I always have lots of plans for summer writing. Stacks of new notebooks and the only pens I can write with. A couple of free professional development writing opportunities that should keep me in writing ideas and inspirations (#100DOSW18, Teachers Write). A lack of other obligations and time commitments that makes writing sound appealing and indulgent.
But then….. it just doesn’t happen. It’s not unusual to go back to school in August, open my notebook on the first day in my Composition class, and find that the last date I wrote was sometime back in June. Or even May.
I’ve come to believe I need a few fallow periods during the year, times of rest before and after productivity. I used to feel like a bad writer, or not a writer at all, for taking unscheduled time off. Why didn’t I want to write? How could I–seemingly overnight–lose a daily habit I’d worked so hard to build?
But now I think it’s just part of my process, part of the shape of my year. I used to worry during these fallow periods that I was done, maybe I’d never write again, but now I trust–more or less–that the desire to write will return. I’ll pick up my notebook to write again and it will be just like picking up with an old friend I haven’t seen in awhile.
A few nights ago, after the TV was turned off and I’d read for a few minutes to my son and he had fallen asleep on the couch, I crept out to the porch with my cats and my notebook and settled into a chair. I suddenly felt like writing again.

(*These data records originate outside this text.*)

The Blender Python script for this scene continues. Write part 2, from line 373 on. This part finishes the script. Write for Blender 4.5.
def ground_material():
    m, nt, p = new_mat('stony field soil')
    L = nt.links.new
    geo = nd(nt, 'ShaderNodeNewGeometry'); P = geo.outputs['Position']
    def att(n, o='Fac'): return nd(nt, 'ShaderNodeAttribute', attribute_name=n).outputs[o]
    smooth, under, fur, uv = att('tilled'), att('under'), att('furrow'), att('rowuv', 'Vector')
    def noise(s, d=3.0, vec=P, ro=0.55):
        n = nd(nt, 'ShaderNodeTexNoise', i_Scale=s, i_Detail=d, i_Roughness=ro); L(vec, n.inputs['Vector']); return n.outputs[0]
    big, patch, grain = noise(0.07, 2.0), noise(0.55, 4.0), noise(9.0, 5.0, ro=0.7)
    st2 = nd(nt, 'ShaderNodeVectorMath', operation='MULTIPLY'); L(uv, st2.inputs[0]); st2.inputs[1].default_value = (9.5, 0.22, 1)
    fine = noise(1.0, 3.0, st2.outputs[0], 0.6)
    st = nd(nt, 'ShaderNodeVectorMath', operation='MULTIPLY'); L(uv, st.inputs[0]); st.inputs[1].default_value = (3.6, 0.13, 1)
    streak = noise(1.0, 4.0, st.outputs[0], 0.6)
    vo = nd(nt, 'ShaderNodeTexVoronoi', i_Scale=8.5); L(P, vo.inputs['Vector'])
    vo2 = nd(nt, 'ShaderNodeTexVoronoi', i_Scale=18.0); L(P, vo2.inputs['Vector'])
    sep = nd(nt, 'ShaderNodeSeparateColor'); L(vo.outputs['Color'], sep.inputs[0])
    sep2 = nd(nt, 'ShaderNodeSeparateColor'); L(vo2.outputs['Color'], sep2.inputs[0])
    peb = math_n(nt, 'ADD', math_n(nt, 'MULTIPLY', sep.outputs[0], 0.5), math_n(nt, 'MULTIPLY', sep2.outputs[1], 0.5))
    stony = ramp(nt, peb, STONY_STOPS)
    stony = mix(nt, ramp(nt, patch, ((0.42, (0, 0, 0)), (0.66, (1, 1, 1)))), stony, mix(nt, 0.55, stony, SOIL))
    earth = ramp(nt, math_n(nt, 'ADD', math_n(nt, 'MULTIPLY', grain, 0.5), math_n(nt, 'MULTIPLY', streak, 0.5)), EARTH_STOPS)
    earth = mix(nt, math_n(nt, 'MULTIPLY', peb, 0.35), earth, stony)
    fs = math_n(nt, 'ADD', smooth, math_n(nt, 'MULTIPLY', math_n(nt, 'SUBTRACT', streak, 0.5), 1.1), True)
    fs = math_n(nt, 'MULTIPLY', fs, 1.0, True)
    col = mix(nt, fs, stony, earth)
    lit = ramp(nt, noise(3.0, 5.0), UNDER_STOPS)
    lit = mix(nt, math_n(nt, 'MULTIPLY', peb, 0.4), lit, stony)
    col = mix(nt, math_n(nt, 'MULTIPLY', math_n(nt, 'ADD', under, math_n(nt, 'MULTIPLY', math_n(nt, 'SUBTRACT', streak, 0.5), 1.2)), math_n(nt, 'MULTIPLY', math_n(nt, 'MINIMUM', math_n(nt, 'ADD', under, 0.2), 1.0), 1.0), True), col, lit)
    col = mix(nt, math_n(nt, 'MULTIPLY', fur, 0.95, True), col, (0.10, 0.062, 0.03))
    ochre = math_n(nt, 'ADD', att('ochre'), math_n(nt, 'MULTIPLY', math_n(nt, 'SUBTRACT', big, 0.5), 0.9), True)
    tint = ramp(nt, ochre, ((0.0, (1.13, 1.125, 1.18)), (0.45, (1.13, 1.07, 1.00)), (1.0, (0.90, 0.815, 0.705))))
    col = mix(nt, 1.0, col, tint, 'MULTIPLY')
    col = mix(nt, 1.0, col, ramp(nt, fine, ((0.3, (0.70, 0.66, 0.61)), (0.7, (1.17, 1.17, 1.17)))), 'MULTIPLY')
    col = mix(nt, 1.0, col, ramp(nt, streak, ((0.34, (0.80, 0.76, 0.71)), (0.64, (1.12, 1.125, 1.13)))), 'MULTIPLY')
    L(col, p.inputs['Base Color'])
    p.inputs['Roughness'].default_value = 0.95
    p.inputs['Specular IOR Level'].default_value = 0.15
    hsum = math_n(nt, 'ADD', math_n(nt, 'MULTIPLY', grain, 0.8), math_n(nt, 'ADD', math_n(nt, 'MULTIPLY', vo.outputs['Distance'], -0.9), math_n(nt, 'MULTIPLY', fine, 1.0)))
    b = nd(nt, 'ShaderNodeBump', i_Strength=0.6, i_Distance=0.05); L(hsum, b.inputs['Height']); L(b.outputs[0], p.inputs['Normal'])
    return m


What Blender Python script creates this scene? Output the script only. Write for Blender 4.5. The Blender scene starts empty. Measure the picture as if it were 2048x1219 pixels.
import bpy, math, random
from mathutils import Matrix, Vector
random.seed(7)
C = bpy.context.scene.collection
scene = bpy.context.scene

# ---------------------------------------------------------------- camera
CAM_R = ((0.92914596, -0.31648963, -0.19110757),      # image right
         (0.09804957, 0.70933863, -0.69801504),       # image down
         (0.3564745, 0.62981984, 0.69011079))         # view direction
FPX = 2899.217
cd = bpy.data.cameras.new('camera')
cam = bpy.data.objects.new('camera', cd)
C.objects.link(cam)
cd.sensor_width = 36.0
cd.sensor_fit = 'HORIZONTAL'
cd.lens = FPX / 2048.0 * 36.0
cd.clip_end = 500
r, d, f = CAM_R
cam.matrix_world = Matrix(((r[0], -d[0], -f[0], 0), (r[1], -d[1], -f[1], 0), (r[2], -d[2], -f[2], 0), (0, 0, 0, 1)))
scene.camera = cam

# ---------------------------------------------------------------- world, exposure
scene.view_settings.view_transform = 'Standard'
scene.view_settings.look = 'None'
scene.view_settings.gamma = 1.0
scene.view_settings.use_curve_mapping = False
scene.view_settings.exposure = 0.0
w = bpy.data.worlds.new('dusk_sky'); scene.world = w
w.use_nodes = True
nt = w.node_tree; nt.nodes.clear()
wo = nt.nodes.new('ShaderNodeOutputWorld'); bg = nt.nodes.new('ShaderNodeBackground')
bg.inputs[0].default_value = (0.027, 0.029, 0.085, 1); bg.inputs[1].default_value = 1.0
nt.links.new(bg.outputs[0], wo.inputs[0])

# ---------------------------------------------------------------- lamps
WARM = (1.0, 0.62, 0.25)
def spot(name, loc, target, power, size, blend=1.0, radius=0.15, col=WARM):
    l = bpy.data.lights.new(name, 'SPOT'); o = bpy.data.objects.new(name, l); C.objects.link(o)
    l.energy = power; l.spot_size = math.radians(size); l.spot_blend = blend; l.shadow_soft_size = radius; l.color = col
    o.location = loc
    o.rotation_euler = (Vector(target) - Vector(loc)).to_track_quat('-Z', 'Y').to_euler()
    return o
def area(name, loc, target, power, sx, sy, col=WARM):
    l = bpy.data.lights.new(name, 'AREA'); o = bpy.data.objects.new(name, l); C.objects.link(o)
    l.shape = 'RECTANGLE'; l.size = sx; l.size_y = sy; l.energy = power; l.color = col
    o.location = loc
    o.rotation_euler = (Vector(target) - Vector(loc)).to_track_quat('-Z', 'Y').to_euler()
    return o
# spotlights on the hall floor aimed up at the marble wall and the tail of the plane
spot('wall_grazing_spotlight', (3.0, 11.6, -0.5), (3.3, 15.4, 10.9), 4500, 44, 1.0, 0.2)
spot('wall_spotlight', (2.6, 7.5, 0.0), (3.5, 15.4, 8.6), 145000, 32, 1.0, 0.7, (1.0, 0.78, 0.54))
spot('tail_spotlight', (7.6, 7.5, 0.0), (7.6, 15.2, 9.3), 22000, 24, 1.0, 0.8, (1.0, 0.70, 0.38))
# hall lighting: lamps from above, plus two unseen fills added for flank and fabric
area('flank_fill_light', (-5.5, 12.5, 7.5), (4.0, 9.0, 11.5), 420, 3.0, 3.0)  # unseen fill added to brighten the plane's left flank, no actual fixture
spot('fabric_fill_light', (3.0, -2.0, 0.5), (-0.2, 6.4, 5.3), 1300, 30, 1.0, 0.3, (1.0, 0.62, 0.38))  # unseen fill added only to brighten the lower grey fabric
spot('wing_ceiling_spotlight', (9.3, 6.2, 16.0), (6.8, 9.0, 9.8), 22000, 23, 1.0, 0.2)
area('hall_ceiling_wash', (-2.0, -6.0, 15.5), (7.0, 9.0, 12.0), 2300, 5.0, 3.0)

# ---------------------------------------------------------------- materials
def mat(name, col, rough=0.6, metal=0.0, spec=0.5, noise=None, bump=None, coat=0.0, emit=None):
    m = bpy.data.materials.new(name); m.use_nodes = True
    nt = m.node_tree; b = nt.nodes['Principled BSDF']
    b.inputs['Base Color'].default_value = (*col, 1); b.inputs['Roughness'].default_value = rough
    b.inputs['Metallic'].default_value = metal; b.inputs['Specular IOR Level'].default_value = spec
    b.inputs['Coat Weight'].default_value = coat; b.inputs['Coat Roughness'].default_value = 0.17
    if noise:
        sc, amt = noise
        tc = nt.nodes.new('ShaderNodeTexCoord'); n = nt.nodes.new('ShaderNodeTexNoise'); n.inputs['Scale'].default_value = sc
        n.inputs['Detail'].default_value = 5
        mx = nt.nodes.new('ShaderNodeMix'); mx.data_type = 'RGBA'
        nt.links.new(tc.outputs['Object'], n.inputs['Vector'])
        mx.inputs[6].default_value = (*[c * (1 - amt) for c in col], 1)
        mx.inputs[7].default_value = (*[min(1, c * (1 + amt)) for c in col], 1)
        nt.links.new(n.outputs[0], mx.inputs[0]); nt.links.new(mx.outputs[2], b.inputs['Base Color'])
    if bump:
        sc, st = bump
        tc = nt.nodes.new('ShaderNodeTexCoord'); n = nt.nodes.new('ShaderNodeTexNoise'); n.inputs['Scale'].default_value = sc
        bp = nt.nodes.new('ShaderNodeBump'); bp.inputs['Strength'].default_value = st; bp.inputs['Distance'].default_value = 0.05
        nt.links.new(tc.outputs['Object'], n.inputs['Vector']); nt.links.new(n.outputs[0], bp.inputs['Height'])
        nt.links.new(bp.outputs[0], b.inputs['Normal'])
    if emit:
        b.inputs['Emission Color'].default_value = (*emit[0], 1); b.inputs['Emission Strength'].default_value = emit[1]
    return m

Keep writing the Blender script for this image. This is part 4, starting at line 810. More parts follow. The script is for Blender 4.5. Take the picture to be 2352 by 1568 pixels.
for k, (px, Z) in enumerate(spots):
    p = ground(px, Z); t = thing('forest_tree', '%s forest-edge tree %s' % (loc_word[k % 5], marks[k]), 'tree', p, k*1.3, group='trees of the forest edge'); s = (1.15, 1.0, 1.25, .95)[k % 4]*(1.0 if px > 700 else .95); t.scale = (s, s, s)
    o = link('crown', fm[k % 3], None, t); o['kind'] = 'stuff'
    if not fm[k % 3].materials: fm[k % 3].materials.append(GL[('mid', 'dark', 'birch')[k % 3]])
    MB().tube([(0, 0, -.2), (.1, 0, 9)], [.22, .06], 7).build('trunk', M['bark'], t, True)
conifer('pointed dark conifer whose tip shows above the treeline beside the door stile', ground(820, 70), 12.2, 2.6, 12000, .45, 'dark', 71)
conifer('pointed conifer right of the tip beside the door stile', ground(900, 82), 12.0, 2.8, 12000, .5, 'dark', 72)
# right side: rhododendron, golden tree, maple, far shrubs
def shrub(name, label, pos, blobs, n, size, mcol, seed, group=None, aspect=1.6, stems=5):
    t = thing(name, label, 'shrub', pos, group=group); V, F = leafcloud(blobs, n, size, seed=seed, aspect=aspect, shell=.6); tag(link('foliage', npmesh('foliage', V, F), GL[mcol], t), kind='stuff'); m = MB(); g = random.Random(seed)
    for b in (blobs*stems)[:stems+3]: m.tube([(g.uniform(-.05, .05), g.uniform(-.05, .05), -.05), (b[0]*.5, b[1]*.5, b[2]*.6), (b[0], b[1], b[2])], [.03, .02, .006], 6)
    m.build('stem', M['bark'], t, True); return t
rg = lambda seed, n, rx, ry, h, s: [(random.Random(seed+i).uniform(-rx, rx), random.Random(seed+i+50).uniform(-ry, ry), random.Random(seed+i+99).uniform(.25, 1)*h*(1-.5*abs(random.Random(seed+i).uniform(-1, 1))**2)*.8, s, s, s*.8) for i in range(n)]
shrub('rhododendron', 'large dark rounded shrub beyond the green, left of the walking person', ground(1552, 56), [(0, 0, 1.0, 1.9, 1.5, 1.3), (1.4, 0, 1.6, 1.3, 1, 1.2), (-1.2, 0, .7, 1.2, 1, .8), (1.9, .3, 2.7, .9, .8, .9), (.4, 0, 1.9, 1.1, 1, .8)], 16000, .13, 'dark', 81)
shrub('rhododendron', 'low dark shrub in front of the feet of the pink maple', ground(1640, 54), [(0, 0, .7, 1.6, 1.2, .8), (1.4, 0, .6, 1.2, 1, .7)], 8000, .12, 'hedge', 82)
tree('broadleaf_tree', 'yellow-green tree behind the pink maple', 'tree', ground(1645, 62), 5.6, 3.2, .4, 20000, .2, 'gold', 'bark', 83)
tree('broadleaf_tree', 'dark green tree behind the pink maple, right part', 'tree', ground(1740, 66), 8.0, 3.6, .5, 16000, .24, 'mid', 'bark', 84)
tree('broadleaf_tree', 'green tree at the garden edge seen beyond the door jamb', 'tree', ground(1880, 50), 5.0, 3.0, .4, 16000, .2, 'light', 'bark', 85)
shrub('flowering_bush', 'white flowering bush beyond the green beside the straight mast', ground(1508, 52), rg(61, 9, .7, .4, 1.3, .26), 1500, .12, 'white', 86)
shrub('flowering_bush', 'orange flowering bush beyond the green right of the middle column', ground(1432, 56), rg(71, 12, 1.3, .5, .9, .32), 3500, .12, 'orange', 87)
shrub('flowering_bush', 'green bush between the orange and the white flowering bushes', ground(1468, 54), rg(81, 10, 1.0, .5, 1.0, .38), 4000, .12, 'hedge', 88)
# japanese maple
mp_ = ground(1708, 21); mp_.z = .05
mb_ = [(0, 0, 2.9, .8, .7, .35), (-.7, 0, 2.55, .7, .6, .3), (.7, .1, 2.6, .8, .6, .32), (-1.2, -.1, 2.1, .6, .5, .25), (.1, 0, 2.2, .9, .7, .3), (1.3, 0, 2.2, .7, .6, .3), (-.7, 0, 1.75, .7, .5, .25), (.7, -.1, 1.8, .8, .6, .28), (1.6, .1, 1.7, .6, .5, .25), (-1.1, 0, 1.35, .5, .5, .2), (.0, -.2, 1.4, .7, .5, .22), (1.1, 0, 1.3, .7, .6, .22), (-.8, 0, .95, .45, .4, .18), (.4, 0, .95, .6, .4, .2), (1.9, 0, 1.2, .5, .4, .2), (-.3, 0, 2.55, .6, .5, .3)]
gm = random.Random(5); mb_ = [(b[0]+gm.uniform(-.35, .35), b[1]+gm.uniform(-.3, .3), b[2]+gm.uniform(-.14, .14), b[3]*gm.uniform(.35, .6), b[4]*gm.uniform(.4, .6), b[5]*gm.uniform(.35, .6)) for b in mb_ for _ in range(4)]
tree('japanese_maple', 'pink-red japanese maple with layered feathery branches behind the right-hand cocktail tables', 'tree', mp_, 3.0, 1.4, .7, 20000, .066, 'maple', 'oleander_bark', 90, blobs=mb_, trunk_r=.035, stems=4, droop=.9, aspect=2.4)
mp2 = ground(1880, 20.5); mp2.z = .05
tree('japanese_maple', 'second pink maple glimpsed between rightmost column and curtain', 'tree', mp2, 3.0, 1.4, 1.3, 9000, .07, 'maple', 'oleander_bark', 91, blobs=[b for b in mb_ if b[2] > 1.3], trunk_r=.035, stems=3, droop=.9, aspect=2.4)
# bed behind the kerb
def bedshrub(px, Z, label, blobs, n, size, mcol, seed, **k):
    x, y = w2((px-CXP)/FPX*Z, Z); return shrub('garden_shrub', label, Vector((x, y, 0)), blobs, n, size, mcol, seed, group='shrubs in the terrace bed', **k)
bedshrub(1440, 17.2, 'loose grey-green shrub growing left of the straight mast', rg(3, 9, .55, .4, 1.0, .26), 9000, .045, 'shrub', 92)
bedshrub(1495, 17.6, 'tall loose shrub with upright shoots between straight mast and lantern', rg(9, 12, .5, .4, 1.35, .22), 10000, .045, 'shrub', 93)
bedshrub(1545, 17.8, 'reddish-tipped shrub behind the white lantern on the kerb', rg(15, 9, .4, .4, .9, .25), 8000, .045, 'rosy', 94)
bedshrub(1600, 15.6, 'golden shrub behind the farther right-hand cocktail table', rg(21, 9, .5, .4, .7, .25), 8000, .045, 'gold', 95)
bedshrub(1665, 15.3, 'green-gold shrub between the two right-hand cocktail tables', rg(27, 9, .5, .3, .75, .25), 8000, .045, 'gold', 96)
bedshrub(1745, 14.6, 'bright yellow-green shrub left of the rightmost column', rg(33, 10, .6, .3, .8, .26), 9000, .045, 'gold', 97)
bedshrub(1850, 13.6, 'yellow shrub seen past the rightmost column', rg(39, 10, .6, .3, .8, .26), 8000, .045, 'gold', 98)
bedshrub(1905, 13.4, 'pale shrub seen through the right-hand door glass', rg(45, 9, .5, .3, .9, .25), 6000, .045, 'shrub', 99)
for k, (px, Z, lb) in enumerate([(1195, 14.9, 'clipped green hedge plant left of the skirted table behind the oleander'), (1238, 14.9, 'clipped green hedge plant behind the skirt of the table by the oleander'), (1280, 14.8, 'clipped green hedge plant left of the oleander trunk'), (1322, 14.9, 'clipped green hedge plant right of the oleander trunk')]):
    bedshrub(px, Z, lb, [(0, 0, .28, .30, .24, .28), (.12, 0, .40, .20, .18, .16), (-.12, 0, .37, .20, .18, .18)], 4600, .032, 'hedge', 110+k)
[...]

Over a month had passed between entries. I was a bit sad to think of all that I hadn’t captured in my notebook during that month. The trees I ogled in Balboa Park. The research on lorikeets and okapi and servals and tapirs from interests sparked by the San Diego Zoo. The sunrises and sunsets I didn’t describe. The beauty of Utah I didn’t note. The stories of cats at the Best Friends Animal Sanctuary I wanted to remember. The teaching plans I made driving for 21 hours there and 21 hours back.
But that was gone, and this was now. Where to start after such a long lay-off? Where I always start, right here in this moment.
There’s a thunderstorm predicted and a flash food warning. I am sitting on the porch, which I cleaned and reorganized today, and the breeze is just beginning to stir the air and there is lightning behind me that occasionally illuminates the page.
I have sat on the porch in the dark for twenty or thirty minutes, capturing my day in lists of 10 things, a blog structure I occasionally use and always love reading. I’ve never used it in a notebook before, and I don’t know why. I often give myself length or time challenges–write for ten minutes, write three pages–in my notebook, but I’ve never given myself a number of thoughts or observations I need to have. One night, it took nearly an hour to come up with 10 things. Last night, it took barely 10 minutes.
The weather and cats and yoga and reading and the fading light that I can’t see the page by are always good for at least five observations. Entries in the lists of 10 range from one line (about a glorious pile of new library books) to four pages (about Sara Ahmed’s book, Being the Change, which I am hoping to turn into a blog post for final #cyberPD reflections).
The handwriting is hard to read when I open the book in the light. If I’m interrupted and lose my place, I sometimes have to simply turn the page and start fresh to avoid writing over a line I’ve already written. I interrupt myself often to watch the clouds cross the moon or the leaves pick up the wind or a person walk a dog or the lights flicker in the window across the street or the cats leap on a toy or each other.
When I get to 10, I close my notebook and go inside to read before bed. (This week, Amor Towles’s wonderful novel, A Gentleman in Moscow, which I would like to read forever.)